Another contract Q: crossing stuff out

Let’s say you’re buying a car. Everything is ready, you’ve picked out the car and have the financing arranged. Now you have to sigh the contract. While reading it, you find one or two odd lines you don’t like. Can you cross them out? What happens if you cross something out and the other party doesn’t notice and signs anyway? Is it still binding if they find it later?

IANAL: I believe that if you amend the contract by crossing out ALL parties have to initial. If it’s initialled then all parties have agreed to the amendment.
This is based on many years in a bank issuing load contracts but is not legal advice.

I’m not a lawyer, but one thing I do know about contracts is that one requirement for a valid contract is a “meeting of the minds.” That is, both parties have to understand and agree upon what is being contracted. It is hard to imagine an auto dealer not noticing that something is crossed out, but if it happens then there wasn’t the requisite mutual understanding of the agreement. No contract exists is my guess.

      • IANALE (IANAL either) but where I worked, if they received a contract for signature, they’d complete it and cross out whatever they didn’t like (usually this had been discussed at length already) and return it, and if the other party found it unacceptable then the contract was simply dropped and a new one proposed. Other companies commonly dealt with them the same way.
        ~

You can cross out lines, but both parties have to initial it to make it valid. This is to prevent one party from signing the contract and the other party crossing out the lines afterwards. Without the initials, the cross out is not considered valid.

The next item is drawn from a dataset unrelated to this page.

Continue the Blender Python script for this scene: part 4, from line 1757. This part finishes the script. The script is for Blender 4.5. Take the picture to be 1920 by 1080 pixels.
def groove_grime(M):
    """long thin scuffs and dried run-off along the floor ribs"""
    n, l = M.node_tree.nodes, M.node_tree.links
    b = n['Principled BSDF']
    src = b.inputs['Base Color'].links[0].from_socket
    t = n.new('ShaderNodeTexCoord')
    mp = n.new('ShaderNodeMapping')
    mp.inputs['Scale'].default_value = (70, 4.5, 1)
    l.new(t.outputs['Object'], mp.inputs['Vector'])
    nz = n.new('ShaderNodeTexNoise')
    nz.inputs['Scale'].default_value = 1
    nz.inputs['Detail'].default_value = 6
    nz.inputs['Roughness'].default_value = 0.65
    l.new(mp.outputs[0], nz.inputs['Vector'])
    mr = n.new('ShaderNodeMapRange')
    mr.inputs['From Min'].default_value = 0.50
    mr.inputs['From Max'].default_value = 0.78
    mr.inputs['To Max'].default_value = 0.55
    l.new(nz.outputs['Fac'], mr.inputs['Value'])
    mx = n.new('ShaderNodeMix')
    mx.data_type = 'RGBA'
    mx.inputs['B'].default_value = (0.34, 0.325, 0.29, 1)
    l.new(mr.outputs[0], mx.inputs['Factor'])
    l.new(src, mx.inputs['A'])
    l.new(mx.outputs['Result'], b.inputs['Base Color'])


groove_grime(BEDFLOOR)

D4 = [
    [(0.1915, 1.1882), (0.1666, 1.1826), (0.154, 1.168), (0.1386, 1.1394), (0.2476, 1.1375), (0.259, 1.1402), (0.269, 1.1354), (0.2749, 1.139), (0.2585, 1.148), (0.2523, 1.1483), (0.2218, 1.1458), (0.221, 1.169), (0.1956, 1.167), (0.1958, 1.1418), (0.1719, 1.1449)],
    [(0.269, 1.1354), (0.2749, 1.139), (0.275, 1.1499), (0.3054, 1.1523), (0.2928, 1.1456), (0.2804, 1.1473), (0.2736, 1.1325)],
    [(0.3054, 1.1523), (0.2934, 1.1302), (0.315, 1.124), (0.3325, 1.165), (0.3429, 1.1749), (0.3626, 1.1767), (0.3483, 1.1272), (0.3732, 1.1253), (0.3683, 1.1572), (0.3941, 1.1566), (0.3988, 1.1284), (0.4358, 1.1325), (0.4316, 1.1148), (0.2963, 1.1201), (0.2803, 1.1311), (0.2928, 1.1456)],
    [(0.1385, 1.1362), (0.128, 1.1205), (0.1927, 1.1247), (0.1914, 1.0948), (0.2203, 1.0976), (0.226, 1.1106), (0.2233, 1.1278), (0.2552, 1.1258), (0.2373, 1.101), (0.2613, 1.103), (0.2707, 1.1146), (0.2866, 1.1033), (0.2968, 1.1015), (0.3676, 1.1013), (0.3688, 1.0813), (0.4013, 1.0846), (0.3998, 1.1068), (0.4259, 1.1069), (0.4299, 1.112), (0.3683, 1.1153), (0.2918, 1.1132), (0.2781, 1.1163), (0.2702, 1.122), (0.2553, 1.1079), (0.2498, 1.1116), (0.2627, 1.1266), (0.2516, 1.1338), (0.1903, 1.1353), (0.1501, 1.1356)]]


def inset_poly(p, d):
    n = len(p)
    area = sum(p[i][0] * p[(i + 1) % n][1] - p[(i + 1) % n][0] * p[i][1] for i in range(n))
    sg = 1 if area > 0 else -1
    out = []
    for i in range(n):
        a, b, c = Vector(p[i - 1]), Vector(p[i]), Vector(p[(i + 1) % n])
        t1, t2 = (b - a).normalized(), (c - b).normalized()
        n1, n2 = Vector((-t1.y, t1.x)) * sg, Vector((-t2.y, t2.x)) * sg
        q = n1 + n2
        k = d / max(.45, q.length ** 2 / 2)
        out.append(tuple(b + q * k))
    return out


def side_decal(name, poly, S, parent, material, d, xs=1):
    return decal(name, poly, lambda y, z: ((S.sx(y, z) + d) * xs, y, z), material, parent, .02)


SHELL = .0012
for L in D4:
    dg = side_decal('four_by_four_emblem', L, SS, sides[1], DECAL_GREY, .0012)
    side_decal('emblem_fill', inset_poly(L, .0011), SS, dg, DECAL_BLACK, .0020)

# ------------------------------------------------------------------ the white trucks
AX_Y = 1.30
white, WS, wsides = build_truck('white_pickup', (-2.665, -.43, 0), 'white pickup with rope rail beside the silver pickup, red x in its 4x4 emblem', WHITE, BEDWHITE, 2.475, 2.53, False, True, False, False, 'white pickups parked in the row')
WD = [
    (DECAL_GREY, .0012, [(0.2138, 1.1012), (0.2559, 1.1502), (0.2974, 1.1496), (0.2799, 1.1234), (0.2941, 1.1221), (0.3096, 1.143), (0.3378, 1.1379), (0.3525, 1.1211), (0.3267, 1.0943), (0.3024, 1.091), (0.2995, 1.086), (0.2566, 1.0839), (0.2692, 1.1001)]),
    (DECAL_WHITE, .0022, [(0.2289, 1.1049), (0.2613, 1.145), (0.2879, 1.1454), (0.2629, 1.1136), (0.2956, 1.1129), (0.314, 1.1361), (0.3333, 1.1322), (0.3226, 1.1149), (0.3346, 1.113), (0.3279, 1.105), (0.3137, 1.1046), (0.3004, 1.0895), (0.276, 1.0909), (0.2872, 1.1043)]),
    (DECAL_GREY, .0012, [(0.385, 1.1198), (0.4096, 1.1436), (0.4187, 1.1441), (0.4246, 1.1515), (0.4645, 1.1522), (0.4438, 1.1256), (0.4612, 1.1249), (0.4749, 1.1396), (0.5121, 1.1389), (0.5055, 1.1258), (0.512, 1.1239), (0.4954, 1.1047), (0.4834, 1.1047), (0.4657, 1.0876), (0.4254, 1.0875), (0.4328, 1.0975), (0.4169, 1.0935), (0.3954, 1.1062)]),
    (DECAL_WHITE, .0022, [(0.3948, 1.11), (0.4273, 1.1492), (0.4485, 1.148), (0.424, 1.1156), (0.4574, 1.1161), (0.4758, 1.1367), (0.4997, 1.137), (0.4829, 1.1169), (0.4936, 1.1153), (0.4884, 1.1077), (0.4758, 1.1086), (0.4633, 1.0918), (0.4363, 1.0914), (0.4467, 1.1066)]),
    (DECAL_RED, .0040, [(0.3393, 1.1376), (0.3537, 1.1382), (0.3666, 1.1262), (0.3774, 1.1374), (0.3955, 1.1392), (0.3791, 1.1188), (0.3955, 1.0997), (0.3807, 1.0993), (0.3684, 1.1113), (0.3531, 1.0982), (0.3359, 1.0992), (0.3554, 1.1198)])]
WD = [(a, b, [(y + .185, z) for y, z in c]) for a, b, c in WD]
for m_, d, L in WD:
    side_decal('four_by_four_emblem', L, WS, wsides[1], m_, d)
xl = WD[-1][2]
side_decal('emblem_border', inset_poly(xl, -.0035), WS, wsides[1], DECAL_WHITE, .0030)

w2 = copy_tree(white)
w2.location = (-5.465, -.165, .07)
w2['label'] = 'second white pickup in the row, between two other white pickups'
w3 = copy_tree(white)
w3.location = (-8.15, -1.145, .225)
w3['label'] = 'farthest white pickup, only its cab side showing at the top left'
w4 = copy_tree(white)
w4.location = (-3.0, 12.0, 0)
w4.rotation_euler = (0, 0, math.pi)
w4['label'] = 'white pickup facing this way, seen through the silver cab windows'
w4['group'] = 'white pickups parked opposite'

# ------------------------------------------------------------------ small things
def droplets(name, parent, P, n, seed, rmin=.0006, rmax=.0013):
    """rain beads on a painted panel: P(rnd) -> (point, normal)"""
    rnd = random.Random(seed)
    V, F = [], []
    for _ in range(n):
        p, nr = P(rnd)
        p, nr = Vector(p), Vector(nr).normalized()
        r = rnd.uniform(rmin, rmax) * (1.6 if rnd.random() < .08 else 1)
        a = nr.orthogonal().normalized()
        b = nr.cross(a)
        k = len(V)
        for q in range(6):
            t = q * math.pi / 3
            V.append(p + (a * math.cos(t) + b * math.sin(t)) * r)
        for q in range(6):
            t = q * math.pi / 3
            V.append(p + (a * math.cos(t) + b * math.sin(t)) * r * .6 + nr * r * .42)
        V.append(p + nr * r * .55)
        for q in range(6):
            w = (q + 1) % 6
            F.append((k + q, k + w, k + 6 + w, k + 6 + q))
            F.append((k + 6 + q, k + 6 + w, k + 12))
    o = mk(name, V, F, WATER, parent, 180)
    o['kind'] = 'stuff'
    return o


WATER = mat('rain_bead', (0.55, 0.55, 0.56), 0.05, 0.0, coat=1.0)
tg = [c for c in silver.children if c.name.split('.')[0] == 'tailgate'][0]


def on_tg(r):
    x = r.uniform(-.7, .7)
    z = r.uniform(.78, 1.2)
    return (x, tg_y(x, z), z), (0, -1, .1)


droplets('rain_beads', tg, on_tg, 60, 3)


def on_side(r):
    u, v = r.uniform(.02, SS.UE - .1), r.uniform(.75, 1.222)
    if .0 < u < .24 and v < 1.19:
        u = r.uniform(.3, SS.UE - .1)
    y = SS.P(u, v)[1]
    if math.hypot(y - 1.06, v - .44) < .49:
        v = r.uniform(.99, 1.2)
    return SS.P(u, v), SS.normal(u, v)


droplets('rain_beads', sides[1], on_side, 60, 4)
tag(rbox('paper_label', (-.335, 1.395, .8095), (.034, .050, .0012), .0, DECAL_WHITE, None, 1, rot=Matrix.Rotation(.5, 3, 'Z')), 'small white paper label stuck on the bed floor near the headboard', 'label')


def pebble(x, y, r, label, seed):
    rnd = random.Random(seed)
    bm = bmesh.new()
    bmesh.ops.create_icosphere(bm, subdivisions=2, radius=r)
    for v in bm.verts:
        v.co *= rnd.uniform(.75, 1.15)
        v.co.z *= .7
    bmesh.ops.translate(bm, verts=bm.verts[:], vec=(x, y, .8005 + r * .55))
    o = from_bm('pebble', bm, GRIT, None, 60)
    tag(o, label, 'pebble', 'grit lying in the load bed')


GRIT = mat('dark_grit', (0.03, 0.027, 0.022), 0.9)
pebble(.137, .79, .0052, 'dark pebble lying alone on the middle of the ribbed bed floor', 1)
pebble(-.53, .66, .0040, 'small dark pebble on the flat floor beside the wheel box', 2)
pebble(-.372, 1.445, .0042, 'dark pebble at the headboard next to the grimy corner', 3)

IAAL. A “contract” is really the deal struck between the two parties–the terms upon which their minds met. The piece of paper with words on it that says CONTRACT at the top is only evidence of the contract, it’s not the contract itself because a contract doesn’t have a physical existence.

Therefore, imagine you cross something out of the contract and the other guy signs it, but then he acts like the crossed-out stuff is still a part of the deal. You sue him. The court’s job would then be to determine what the deal was between you two, and the contract would be used as evidence of that deal. Other evidence would be his testimony to the effect that he didn’t see that some of it was crossed out and you two didn’t discuss it. Assuming you tell the truth, you would also say that you didn’t discuss it with him before or after you crossed it out. Therefore, it seems the court would likely find that the part crossed out was still part of the deal. The court could also ignore the other guy’s testimony because it didn’t find it credible and hold that the crossed-out material was not part of the contract, and the other guy was just trying to weasel out of a bad deal.

The above was the analysis under the common law of contracts. It’s possible for a state to have a statute saying that all parties are held to have notice of any crossing out that takes place before execution of a contract (which would be a rather bizarre statute, but possible).

It’s also possible for a state statute to say that no crossing-out is valid or enforceable unless initialed by either party, but this isn’t the result that would be automatically reached under the common law. Absent such a statute, however, it’s a good idea to have both parties initial a crossing-out because the initials are good evidence that both parties meant the material to be excised from the contract.